The Greater Peoria Honor Flight is preparing to take twenty WWII veterans to see the WWII memorial in Washington, D.C.
One of them, Bob Shaver, 91, still remembers the invasion of Normandy like it was yesterday.
“I don’t know how you could ever forget it,” said Shaver.
He also recalls the advice his brother gave him when he decided to join the military at nineteen years of age.
“He said ‘Bob if you decide to go in the service join the Navy. You’ll have a warm place to sleep and hot food and showers and the whole thing’. However, it didn’t turn out like that” Shaver said.

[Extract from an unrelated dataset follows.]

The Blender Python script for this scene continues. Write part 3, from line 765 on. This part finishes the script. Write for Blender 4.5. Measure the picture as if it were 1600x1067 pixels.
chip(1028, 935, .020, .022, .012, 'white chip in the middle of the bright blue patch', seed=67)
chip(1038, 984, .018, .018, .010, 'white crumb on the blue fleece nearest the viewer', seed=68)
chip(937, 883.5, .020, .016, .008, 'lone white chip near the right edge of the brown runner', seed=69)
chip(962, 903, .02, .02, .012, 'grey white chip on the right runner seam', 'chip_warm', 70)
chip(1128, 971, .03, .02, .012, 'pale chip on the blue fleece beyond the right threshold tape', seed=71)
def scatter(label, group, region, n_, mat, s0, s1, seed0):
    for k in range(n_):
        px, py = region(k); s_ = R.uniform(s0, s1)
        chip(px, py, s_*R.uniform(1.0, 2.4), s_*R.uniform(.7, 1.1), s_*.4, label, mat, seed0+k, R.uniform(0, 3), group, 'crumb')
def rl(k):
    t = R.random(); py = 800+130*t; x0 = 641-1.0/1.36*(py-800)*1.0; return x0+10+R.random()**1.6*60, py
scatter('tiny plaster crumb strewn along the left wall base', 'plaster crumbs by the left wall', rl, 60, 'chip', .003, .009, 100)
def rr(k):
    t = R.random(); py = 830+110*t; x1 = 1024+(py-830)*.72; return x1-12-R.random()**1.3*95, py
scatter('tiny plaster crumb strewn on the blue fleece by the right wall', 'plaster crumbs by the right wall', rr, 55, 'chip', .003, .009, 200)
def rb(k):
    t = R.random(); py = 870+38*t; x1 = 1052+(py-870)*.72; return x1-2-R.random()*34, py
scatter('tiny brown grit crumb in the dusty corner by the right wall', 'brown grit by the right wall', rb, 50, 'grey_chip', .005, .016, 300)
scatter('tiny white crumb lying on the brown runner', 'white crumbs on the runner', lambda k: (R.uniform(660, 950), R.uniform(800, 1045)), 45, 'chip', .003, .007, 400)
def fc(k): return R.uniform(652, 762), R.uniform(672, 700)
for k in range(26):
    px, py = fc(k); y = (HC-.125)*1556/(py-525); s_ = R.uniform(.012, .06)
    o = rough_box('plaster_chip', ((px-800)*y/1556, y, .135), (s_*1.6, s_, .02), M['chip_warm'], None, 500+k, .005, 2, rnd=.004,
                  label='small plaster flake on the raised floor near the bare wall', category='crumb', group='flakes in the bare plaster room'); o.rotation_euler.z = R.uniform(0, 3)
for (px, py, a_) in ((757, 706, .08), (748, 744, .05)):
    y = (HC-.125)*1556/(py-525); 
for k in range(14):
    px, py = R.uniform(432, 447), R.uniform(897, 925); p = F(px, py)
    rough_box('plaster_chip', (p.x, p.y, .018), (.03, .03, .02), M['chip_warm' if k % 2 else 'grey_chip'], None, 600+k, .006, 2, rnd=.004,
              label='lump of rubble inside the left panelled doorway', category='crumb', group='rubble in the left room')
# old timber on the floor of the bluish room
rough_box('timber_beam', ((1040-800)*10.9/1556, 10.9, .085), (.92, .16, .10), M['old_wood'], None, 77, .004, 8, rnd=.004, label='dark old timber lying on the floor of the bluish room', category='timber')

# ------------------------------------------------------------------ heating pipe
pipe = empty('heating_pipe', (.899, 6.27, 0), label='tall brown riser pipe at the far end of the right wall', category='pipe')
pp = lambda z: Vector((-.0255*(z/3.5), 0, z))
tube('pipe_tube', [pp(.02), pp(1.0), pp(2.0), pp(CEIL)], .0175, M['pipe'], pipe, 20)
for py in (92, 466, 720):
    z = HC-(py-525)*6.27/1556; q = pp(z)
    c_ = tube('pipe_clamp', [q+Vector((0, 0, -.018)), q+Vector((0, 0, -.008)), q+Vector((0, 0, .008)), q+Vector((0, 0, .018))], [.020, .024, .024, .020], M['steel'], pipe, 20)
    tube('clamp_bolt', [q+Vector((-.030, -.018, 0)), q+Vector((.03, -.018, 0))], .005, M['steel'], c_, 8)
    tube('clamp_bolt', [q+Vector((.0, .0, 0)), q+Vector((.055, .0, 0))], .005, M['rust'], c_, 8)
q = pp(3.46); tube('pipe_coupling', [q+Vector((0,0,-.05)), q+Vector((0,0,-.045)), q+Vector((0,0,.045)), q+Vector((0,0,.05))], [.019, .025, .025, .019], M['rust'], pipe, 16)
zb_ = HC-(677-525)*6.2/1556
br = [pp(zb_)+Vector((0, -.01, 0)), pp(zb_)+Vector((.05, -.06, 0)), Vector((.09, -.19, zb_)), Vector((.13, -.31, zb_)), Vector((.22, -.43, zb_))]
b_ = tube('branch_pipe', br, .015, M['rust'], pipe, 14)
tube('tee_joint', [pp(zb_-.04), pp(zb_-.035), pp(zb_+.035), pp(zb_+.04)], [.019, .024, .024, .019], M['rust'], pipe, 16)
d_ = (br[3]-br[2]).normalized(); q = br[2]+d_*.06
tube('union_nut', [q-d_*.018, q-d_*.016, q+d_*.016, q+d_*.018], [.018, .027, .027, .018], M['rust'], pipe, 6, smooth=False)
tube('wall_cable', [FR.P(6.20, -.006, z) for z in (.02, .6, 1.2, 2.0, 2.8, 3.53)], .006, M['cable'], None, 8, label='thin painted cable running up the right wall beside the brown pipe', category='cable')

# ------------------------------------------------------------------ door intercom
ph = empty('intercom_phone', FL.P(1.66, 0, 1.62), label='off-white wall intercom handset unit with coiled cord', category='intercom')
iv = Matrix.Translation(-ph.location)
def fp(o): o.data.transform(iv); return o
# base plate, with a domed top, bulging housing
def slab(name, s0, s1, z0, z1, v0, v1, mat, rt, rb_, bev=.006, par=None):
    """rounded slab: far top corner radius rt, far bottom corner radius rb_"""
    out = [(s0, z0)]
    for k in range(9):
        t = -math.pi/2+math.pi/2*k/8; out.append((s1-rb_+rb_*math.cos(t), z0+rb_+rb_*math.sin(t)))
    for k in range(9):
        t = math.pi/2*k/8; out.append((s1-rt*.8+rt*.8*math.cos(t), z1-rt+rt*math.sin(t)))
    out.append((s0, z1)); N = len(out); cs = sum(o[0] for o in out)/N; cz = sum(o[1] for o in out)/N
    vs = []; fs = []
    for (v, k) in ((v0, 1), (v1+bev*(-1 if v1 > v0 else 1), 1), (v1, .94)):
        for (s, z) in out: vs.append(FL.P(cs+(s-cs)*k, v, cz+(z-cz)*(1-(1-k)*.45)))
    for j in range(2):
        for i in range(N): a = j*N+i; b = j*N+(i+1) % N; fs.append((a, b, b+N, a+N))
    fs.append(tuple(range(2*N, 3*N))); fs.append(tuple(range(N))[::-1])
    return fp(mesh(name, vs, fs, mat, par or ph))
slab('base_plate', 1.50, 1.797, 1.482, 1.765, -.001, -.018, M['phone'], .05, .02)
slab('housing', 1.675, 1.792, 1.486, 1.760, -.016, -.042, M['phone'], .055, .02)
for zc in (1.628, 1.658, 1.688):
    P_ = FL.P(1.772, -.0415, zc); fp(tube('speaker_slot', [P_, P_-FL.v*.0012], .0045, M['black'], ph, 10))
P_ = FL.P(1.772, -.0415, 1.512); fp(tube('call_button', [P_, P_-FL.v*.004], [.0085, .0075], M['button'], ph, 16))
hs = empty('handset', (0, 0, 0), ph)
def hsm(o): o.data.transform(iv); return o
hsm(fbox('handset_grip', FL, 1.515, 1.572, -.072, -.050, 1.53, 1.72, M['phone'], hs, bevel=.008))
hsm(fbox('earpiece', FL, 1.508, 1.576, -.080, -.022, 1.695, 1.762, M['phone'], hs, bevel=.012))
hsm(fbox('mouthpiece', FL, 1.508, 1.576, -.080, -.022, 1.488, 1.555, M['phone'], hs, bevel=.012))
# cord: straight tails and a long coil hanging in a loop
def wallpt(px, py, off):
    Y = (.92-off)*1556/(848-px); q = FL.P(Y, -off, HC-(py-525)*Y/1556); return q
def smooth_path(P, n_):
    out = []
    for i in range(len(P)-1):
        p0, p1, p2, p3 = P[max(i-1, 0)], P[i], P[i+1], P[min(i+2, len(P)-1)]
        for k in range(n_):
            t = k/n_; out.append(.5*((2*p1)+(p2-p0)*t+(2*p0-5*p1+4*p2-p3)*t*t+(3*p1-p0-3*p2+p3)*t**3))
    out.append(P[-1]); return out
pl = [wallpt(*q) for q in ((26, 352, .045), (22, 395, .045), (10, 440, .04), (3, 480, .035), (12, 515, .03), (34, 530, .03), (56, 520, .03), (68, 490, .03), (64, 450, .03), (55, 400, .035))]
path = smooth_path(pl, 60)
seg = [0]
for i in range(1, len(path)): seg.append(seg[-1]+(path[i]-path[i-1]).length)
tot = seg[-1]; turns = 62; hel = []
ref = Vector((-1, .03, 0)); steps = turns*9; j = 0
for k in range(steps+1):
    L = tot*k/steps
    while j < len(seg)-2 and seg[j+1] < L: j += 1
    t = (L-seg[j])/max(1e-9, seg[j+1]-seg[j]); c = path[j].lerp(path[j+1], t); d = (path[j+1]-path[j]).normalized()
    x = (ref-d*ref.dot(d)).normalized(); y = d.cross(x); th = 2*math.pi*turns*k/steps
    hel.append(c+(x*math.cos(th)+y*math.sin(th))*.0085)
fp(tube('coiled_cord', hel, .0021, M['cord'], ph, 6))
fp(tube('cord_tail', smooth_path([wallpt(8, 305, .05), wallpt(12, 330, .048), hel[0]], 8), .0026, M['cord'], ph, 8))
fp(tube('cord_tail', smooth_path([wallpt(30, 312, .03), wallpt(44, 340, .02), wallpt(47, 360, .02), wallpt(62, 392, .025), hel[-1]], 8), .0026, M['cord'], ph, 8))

Shaver boarded the Queen Elizabeth, which had been converted into a troop ship. 16,000 others joined him on that ship as they sailed for Europe.
That invasion is more commonly referred to D-Day, the largest seaboard in history.
Shaver’s unit waited in the harbor on the deck of the SS Wheelock and watched the first units storm the beaches.
The Allies estimated more than 10,000 men lost their lives in the invasion.
“We stood there and watched all of the carnage,” Shaver said.
When finally called to the beach, Shaver was put to work fixing boats, Central Illinois Proud reported.
He says that he spends every day since then feeling like he’s lucky to be alive.
His son will escort him on the flight.